MS senators announced support to repeal student debt ‘forgiveness’
Published 1:00 pm Wednesday, May 31, 2023
Mississippi’s senators announced Wednesday they will continue to oppose Pres. Joe Biden’s student loan debt transfer program and vote for a resolution to overturn the rule.
U.S. Sen. Cindy Hyde-Smith, of Brookhaven, and Sen. Roger Wicker said they will vote to approve the Congressional Review Act resolution (H.J.Res.45) that has already passed in the House. The two senators cosponsored the Senate version.
“President Biden is leading Americans to believe he can make student debt disappear because that sounds much nicer than the truth, which is that he is just handing over the burden of student loans to hardworking Americans who have either paid off their loans or chose not to borrow,” Hyde-Smith said. “This legislation would block this socialist scheme and protect Mississippians from being forced to pay off someone else’s debts.”
“The president’s plan never had any legal footing, and it is an insult to working Americans who chose to avoid student debt or have repaid it in full,” Wicker said. “This is not a ‘forgiveness’ plan. It’s an unconditional debt transfer. Repealing this scheme would protect our current workforce from footing someone else’s bill and teach our next generation that they cannot expect others to pay for their obligations.”
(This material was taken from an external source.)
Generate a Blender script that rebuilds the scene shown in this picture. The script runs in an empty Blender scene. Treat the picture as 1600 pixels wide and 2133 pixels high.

In March, Hyde-Smith and Wicker joined 45 Republican colleagues in a companion resolution after the Government Accountability Office announced the policy is classified as a rule and eligible to be overturned under the CRA. Senate Joint Resolution 22 would stop the plan to transfer up to $20,000 in student loan debt per borrower onto taxpayers with no conditions, costing an estimated $400 billion.
In addition to repealing the student loan debt “forgiveness” plan, the CRA would also end the pause on student loan payments, which costs taxpayers $5 billion a month and has been extended six times under the Biden administration. The pause will have cost Americans a total of $195 billion by the time the most recent extension is set to expire in August.